Maybe they should balance the calendar w/ 7 or 8 races in Europe and 7 races abroad? But with Europe (and the US) on the verge of a financial meltdown, they could do it the other way around and increase the ratio of fly-away races instead; 8 fly away and 7 European. Although this is unlikely, since less races equals less cash for Bernie and CVC.

I am against a budget cap, mainly bec. you cannot tell someone how they should spend THEIR money. But like the ban on in-season testing, the FIA can probably implement greater restrictions and bans so teams with bigger budgets will have less avenues (racing wise) to spend on.


I agree, a smaller calander reduces everyones costs and gives a bit more prestige to each event however I could never see Bernie and CVC agreeing.

Im always hoping of a Fantasy F1 calendar:

1. Melbourne

2. Suzuka

3. Singapore

4. Yas Marina

5. Monaco

6. Silverstone

7. Spa

8. Monza

9. Imola

10. Hockenheim / Nurburgring

11. Le Mans

12. Montreal

13. Austin

14. Sao Paulo

That saves 6 races, brings back Imola, job done!


Not such a bad idea. There would be too many conflicts of intrest though I think.


Why don’t we just go all the way back to 1990s, use cars from that era.

Use same tyres from those days, current engines and voila!

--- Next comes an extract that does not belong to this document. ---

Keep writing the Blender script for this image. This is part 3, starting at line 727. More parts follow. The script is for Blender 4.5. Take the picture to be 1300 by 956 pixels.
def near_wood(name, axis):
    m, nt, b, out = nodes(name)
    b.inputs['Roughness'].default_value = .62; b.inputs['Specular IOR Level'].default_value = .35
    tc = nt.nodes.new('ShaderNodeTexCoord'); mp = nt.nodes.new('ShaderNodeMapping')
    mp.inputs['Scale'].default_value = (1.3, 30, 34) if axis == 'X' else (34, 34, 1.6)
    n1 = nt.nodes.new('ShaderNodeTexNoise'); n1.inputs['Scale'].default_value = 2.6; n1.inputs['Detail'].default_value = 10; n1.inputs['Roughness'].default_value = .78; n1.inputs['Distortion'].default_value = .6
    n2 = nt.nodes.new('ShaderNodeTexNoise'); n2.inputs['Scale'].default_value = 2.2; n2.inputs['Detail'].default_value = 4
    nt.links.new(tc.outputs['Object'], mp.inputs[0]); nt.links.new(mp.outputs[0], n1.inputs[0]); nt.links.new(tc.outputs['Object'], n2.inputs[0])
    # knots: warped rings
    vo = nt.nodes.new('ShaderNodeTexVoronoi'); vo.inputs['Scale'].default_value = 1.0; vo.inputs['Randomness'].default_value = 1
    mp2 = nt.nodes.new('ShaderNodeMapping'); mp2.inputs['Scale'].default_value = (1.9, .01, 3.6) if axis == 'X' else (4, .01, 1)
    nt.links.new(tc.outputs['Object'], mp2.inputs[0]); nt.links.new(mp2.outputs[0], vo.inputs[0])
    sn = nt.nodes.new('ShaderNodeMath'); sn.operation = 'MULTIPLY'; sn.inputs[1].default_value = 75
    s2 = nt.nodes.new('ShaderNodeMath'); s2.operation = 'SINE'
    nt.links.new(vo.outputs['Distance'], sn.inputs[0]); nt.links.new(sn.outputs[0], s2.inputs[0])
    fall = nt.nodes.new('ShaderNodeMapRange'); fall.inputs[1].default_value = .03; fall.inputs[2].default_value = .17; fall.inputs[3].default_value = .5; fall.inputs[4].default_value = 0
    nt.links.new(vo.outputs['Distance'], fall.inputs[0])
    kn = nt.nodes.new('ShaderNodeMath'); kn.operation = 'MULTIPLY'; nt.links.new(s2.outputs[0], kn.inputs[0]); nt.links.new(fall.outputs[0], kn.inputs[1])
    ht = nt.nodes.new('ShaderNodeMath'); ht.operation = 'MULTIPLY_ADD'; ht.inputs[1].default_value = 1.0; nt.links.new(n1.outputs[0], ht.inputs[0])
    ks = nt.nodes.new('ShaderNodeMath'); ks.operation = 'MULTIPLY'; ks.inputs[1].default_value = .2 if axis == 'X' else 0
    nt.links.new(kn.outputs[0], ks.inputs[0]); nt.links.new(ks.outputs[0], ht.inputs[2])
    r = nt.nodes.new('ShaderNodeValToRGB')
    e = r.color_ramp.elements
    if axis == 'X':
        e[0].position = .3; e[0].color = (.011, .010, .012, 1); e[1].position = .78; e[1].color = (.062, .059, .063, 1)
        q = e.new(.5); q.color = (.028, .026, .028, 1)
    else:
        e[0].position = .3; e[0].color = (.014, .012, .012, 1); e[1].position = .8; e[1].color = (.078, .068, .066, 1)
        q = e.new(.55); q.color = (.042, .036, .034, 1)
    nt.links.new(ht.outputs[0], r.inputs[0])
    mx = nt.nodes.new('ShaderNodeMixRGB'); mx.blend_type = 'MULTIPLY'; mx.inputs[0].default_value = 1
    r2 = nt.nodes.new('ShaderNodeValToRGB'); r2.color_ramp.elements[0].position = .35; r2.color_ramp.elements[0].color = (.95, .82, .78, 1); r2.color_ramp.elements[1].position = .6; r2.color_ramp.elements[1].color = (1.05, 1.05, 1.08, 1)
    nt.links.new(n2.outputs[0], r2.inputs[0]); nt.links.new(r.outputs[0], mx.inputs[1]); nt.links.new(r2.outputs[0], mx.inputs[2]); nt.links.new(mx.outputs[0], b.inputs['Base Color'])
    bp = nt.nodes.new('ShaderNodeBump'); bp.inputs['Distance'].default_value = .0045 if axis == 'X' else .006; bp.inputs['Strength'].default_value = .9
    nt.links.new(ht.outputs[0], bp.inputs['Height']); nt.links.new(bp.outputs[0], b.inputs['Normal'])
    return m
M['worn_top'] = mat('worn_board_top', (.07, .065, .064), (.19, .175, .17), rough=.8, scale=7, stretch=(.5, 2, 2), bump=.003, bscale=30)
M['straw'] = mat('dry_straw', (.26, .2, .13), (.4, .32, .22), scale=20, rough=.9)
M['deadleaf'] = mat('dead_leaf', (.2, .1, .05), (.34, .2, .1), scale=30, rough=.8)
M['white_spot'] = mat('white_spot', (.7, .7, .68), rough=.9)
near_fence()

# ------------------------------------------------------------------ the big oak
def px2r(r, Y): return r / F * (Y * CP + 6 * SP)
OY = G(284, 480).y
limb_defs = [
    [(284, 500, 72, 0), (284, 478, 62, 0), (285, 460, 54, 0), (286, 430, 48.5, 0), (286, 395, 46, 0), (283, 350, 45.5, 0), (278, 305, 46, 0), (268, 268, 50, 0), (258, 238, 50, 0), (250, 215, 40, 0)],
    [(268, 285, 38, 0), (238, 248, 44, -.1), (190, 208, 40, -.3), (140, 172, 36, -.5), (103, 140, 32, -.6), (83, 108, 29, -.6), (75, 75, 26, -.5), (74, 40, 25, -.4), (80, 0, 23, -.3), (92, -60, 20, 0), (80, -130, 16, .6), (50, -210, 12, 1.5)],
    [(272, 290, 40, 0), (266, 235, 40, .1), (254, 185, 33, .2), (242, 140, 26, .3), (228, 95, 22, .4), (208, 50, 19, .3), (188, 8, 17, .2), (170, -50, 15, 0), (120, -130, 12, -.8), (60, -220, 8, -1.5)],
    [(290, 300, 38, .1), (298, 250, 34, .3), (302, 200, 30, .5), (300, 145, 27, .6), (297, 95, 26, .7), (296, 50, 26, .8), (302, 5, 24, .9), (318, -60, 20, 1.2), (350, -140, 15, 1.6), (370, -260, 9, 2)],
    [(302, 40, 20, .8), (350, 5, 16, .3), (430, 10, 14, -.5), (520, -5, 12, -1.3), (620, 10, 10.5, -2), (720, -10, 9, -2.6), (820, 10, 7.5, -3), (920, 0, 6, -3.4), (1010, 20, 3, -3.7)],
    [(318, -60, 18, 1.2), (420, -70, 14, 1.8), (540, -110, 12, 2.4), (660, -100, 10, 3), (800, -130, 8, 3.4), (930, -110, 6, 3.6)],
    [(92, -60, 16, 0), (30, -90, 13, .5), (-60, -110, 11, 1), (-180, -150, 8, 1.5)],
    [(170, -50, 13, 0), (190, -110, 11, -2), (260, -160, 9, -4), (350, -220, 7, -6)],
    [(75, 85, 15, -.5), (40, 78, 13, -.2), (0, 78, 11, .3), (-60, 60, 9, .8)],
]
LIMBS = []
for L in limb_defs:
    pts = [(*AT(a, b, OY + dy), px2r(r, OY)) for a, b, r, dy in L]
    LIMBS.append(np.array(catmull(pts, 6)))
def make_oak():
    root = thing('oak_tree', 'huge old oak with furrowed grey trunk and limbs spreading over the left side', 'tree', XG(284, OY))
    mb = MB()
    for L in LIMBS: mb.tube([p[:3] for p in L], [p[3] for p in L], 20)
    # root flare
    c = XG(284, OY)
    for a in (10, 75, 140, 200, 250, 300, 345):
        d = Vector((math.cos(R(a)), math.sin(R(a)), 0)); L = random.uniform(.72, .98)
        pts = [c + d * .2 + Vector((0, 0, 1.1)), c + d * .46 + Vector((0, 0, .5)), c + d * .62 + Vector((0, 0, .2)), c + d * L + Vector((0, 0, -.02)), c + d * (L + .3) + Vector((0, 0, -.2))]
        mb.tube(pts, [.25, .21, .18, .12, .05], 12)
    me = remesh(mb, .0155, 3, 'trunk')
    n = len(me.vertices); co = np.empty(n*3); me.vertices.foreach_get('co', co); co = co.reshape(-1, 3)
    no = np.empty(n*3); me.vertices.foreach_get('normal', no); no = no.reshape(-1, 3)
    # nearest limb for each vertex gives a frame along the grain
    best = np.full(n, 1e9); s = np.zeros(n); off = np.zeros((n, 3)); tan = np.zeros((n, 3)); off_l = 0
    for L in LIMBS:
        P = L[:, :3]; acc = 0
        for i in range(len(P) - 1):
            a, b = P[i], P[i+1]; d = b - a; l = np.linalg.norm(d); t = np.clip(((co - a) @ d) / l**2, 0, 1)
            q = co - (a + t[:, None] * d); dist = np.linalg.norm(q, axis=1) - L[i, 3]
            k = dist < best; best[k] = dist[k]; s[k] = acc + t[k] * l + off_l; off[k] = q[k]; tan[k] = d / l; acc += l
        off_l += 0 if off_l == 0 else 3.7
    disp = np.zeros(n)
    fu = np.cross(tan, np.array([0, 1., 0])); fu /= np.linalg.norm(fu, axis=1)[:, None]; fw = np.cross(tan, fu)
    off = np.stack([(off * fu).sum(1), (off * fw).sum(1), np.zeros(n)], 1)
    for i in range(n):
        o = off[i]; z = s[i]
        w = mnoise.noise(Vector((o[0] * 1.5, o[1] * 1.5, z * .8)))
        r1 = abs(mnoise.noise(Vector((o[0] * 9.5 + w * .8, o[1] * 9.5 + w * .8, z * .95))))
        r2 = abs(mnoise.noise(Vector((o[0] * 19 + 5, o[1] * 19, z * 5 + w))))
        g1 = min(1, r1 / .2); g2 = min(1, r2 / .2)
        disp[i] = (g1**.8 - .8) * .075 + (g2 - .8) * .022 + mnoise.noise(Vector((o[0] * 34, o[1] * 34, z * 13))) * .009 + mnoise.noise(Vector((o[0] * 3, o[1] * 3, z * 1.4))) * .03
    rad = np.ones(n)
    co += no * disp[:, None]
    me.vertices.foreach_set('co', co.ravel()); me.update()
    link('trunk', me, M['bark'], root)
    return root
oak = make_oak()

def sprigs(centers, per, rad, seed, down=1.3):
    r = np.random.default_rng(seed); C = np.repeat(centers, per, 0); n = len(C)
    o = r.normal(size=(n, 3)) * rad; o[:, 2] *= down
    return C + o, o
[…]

Still great racing!


So will tickets be cheaper ?


Is it just me or does Mike look like he should be on the set of “Silence of the Lambs?”


As I’ve said elsewhere in these pages,

Its got to be a hard budget cap, with an army of accountants to watch over it all so as to suss out the expected “Hollywood Accounting”.

There should be a “glide path” and *all teams should be able to *raise their spending up to that level and then just maintain the glide.

Nothing else will do and its disingenuous to argue otherwise.



Sorry for the small change of subject matter, but has Mike been paid by Force India after the court case win, or is he still waiting?